Absolute Return Funds Fail To Live Up To Billing As Almost Two Thirds Deliver Investor Losses
written by Bella PalmerIn theory, absolute return funds are an investment vehicle built to come into their own over periods like 2020. They are designed and marketed as safe haven investments that should offer modest, but consistent returns, regardless of whether markets are moving up or down.
Which means the past 12 months should have been the moment for absolute return funds to shine, while alternatives that powered ahead during the good times came a cropper. They haven’t.
Markets data research tool Lipper has recently published research showing that of the 71 absolute return funds available to UK investors, only 25 offered up positive returns over the 12 months to July 1st this year. On average, absolute return funds lost 2.9%. That shoddy performance doesn’t improve over a 3-year timescale. Of the 59 funds tracked over that longer period, only 24 made money for their investors. The average return across the group was a loss of 0.1%.
The shoddy performance of absolute return funds is, however, coming home to roost. Fund research company Morningstar say investors have pulled £50 billion from the category over the past 23 months. Each month of those 23 also saw net capital outflows from absolute return funds.
But despite their underperformance, a sector study by online stockbroker and wealth manager AJ Bell highlights that they continue to charge expensive performance fees. Around £10.4 million in performance fees was raked in over 2019.

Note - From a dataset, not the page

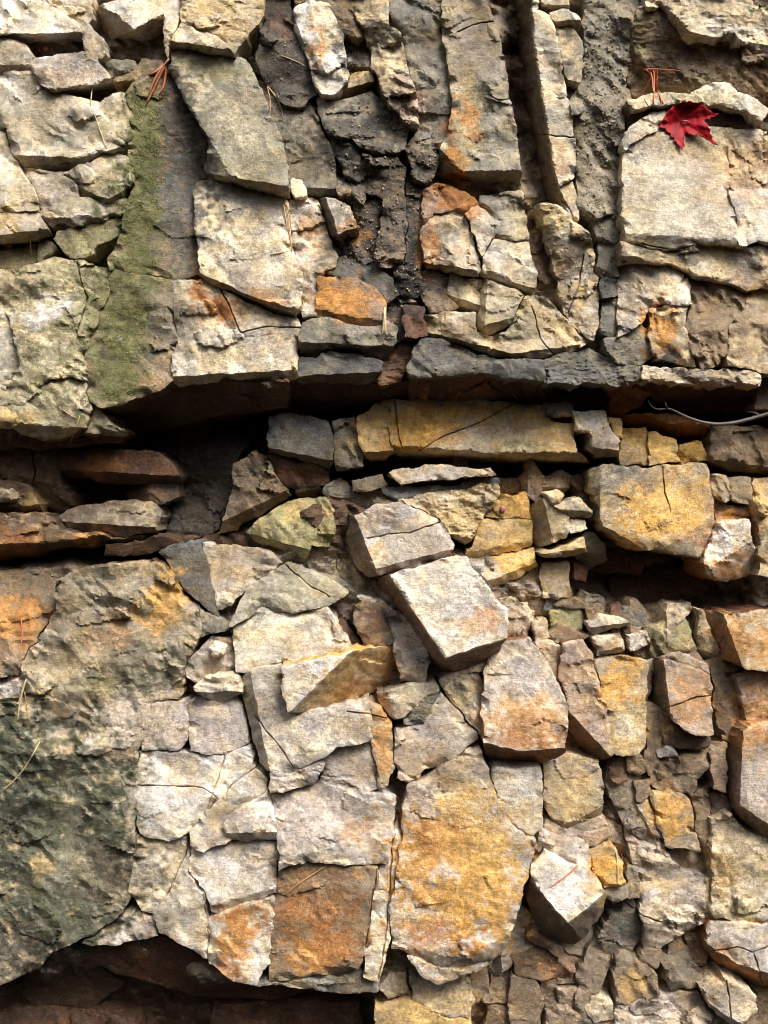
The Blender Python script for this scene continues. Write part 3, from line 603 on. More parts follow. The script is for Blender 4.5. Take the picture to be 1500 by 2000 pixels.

The Alpha Select Alternative fund and Absolute Value fund, both absolute return funds offered by the Man GLG group, brought in the highest performance fees of any in the sector, at £4.2 million and £3.8 million respectively. At least they returned a profit in exchange with the former delivering a 7% return and the latter 4.4%.
The Artemis US absolute return fund earned itself almost half a million pounds in performance fees for a return of 1.1%, which is less than the best savings accounts offer. But other funds still charged investors performance fees despite losing money. The Janus Henderson UK Absolute Return fund charged investors £35,000 for the privilege of sustaining a 2.15% loss.
AJ Bell’s Laura Suter believes the benchmark that absolute return funds have to hit in order to earn performance fees is set to low. Many are pegged to either the 3-month Libor interbank lending rate, which averaged 0.8% over 2019, or the Bank of England base-rate, which was 0.75%. With both having now dropped, performance fees could theoretically be earned this year for even weaker fund performances.
She comments:
“Investors should use an appropriate market index or measure of inflation, which would mean their money is at least keeping pace with rising prices before they are charged an extra fee.”
In defence of its fees, Janus Henderson responded to the research’s criticism with:
“The performance fee is not charged unless the fund outperforms the UK base interest rate over three months. Between 2009 and June the fund has delivered an annualised return of 5 per cent net of fees.”